Constraints on the seasonal cycle of stratospheric water vapor using in situ measurements from the ER‐2 and a CO photochemical clock

Abstract

We use in situ measurements of CO obtained in the tropics from 1995 to 1997 on the NASA ER‐2 aircraft and a simple photochemical model to calculate the elapsed time between the entry of air into the stratosphere and the observation, which we define as the photochemical “age” of the air. Assuming this age represents the transit time of the air mass from a boundary at 390 K to its measured altitude, we calculate boundary condition values of CO2 derived from in situ measurements of this species from 400 to 480 K. We validate the approach by comparing these CO2 boundary values with an independent representation of the boundary condition from observations of CO2 in air that had recently entered the stratosphere (as indicated by simultaneous measurements of N2O, CO, and potential temperature).

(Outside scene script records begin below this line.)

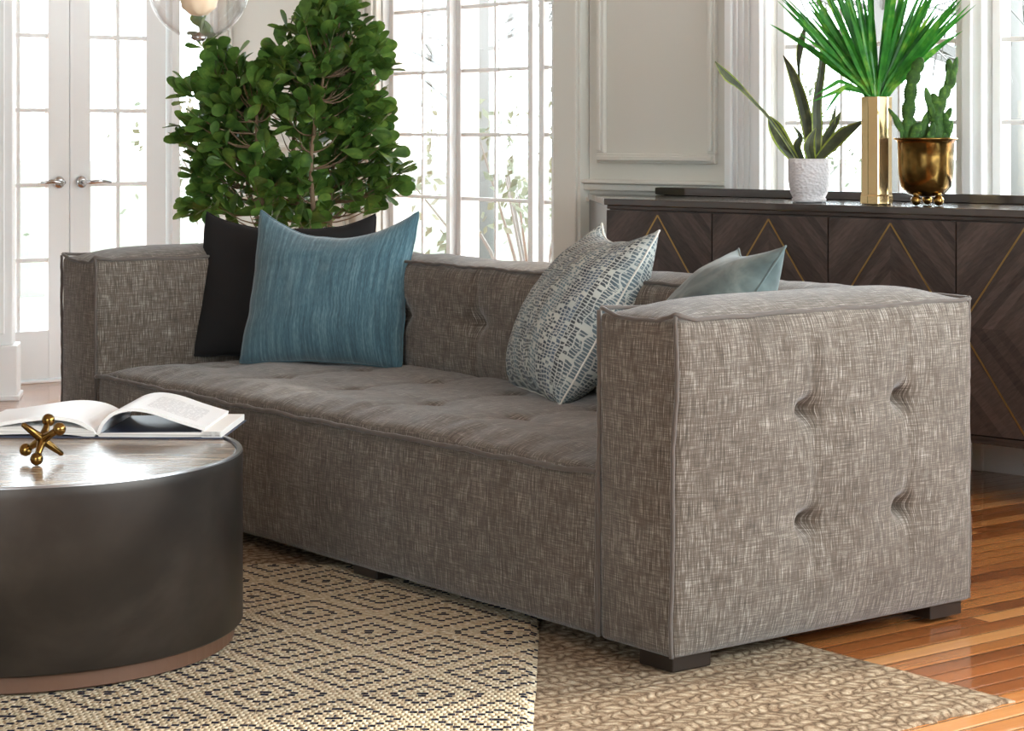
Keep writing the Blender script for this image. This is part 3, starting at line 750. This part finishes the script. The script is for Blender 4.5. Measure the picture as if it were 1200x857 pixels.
def ontop(px, back):                       # a point on the sideboard top, 'back' metres behind its front edge
    r = (px-600)/F; z = (5.311+back)/(r*.695+.719); return Vector((r*z, z, CT+.0008))
def ribbon(mb, pts, widths, facing=Vector((0, -1, 0)), fold=.25, mi=0, mi2=None, thick=.0012, n=14):
    """a leaf blade along a curve, with a folded midrib and real thickness"""
    W_ = [(p[0], p[1], p[2], w) for p, w in zip(pts, widths)]; cv = curve(W_, n)
    P = [Vector(c[:3]) for c in cv]; ws = [max(.0004, c[3]) for c in cv]; rows = []
    for i, p in enumerate(P):
        d = (P[min(i+1, len(P)-1)]-P[max(i-1, 0)]).normalized(); s_ = d.cross(facing)
        s_ = s_.normalized() if s_.length > 1e-4 else Vector((1, 0, 0)); nn = s_.cross(d).normalized()
        w = ws[i]/2
        rows.append([p-s_*w+nn*w*fold, p-s_*w*.72+nn*w*fold*.7, p, p+s_*w*.72+nn*w*fold*.7, p+s_*w+nn*w*fold, p+s_*w*.7+nn*(w*fold*.7-thick), p-nn*thick, p-s_*w*.7+nn*(w*fold*.7-thick)])
    vs = [q for r_ in rows for q in r_]; k = 8
    for i in range(len(rows)-1):
        for j in range(8):
            mb.add([vs[i*k+j], vs[i*k+(j+1) % 8], vs[(i+1)*k+(j+1) % 8], vs[(i+1)*k+j]], [(0, 1, 2, 3)], mi=(mi2 if mi2 is not None and j in (0, 3) else mi))
# white textured pot with a snake plant
pc = ontop(948, .12)
sn = thing('potted_snake_plant', 'snake plant with twisting leaves in a white dimpled ceramic pot', 'plant', pc)
mb = MB(); mb.lathe([(.040, 0), (.052, .002), (.054, .010), (.050, .014), (.058, .03), (.0645, .07), (.0655, .12), (.065, .135), (.061, .137), (.060, .125), (.058, .118)], 56)
pot = mb.obj('pot', 'ceramic', sn, smooth=True)
mb = MB(); mb.lathe([(.0, .119), (.03, .121), (.059, .118)], 32); mb.obj('soil', 'soil', pot, smooth=True)
zz = pc.y; s1 = zz/F
def L3(px, py, dz=0): q = at(px, py, zz+dz); return q-pc
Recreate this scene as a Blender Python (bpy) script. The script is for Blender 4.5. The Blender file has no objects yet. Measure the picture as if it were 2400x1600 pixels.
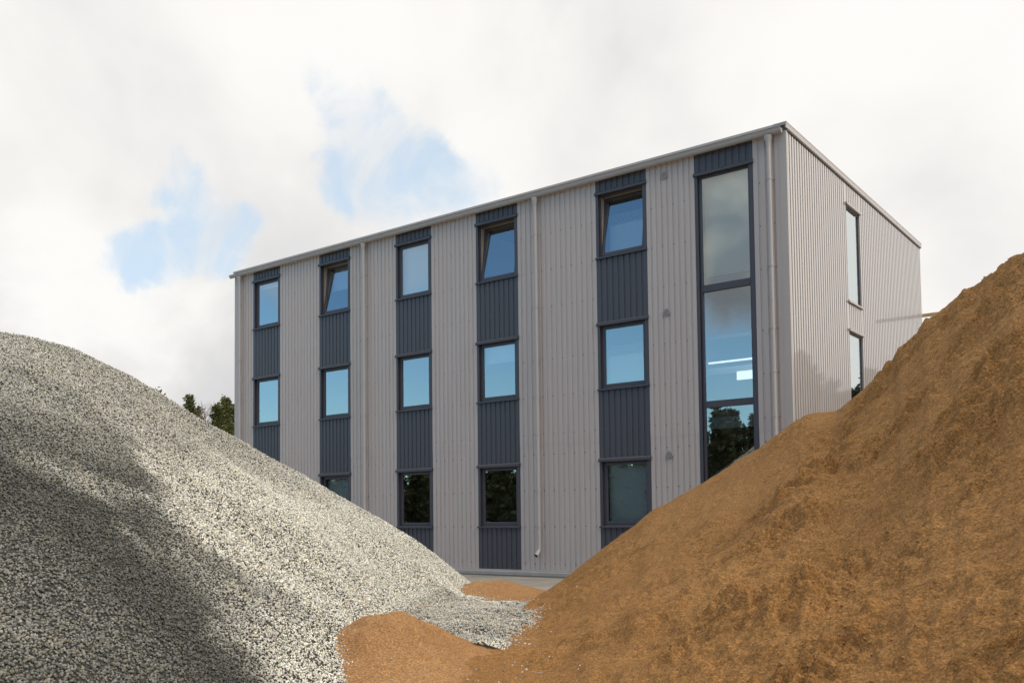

For five of the six flights, differences between CO2 boundary condition values determined using the photochemical age of the air and those derived from independent measurements can be accounted for with isentropic mixing of midlatitude stratospheric air into the tropics. Having validated the photochemical ages of the sampled stratospheric air, we use the same analysis of in situ water data to provide water vapor boundary condition values that constrain the seasonal cycle of water vapor entering the stratosphere. On the basis of these constraints we evaluate the seasonal cycle of entry‐level water vapor derived from tropical tropopause temperatures from the radiosonde network between 10°S and 10°N. We conclude that while average saturation mixing ratios provide a suitable boundary condition for water vapor entering the stratosphere, the uncertainties in saturation mixing ratios derived from radiosonde temperatures and the lack of coverage prevents distinguishing between ascent preferentially occurring over the western equatorial Pacific or throughout the tropics. With the assumption that vertical diffusion and midlatitude mixing have a negligible effect on the calculated age, ascent velocities can be inferred from the photochemical ages. These ascent velocities show a seasonal cycle that is inconsistent with our current understanding of the dynamics driving the stratospheric circulation and with independent estimates of tropical vertical ascent rates.